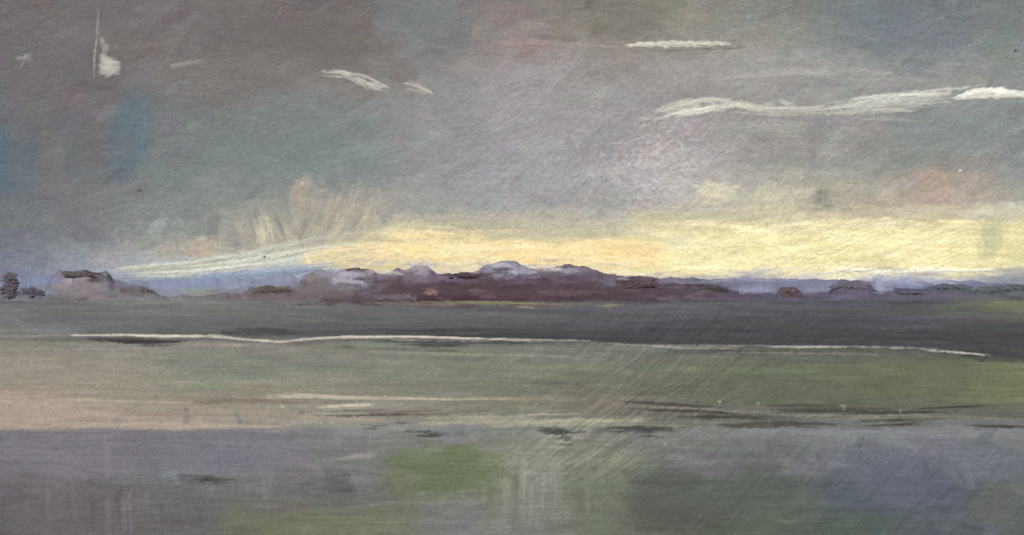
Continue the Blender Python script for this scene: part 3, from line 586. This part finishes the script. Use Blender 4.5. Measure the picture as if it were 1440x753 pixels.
for a in [(15,398,20,34,(92,83,92),300,690),(13,412,22,22,(92,86,96),200,690),(46,411,32,13,(88,84,97),200,690),(-60,408,60,30,(90,86,100),300,690),(-170,406,90,34,(92,88,98),400,690),(112,387,58,6,(90,82,84),100),
          (388,409,62,8,(94,84,80),110),(655,388,42,5,(84,68,73),60),(905,401,50,9,(88,72,79),80),
          (1000,406,44,8,(80,74,77),110),(1109,411,18,8,(96,80,81),50),(1196,404,44,12,(102,94,107),90),(1284,412,36,5,(92,88,102),60),(1335,405,34,8,(88,92,99),90),(1378,409,40,7,(94,98,103),80),(1430,407,50,8,(90,95,99),90),(1560,402,110,20,(88,92,98),300)]:
    clump(*a)
mesh_obj('distant_trees', np.array(VV), np.array(FF), lin(np.array(CC)), material('foliage_paint', .9, .05, .4, 0, .06), False)

# ================================================================== light, world, camera
EL, AZ = math.radians(45), math.radians(200)      # sun behind and to the left of the viewer
w = bpy.data.worlds.new('World'); bpy.context.scene.world = w; w.use_nodes = True
nt = w.node_tree; bg = nt.nodes['Background']; sk = nt.nodes.new('ShaderNodeTexSky')
sk.sky_type = 'NISHITA'; sk.sun_disc = False; sk.sun_elevation = EL; sk.sun_rotation = AZ
nt.links.new(sk.outputs['Color'], bg.inputs['Color']); bg.inputs['Strength'].default_value = 0.05
sd = bpy.data.lights.new('sun', 'SUN'); sd.energy = 3.9; sd.angle = math.radians(8); sd.color = (1, .965, .91)
so = bpy.data.objects.new('sun', sd); bpy.context.collection.objects.link(so)
from mathutils import Vector
src = Vector((math.sin(AZ)*math.cos(EL), math.cos(AZ)*math.cos(EL), math.sin(EL)))
so.rotation_euler = src.to_track_quat('Z', 'Y').to_euler(); so.location = src*50+Vector((0, 0, 20))
cd = bpy.data.cameras.new('camera'); cam = bpy.data.objects.new('camera', cd); bpy.context.collection.objects.link(cam)
cam.location = (0, 0, CAMH); cam.rotation_euler = (math.radians(90), 0, 0)
cd.sensor_width = 36; cd.lens = 18/.514; cd.shift_y = (YH-376.5)/1440
cd.clip_start = .5; cd.clip_end = 12000
bpy.context.scene.camera = cam
vs = bpy.context.scene.view_settings; vs.view_transform = 'Standard'; vs.look = 'None'; vs.exposure = 0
◆ ◆ ◆ ◆ ◆ ◆ ◆
WRITTEN REQUEST
Scan the lines for the string "from". Pick out every line that has it.

TASK OUTPUT
Continue the Blender Python script for this scene: part 3, from line 586. This part finishes the script. Use Blender 4.5. Measure the picture as if it were 1440x753 pixels.
from mathutils import Vector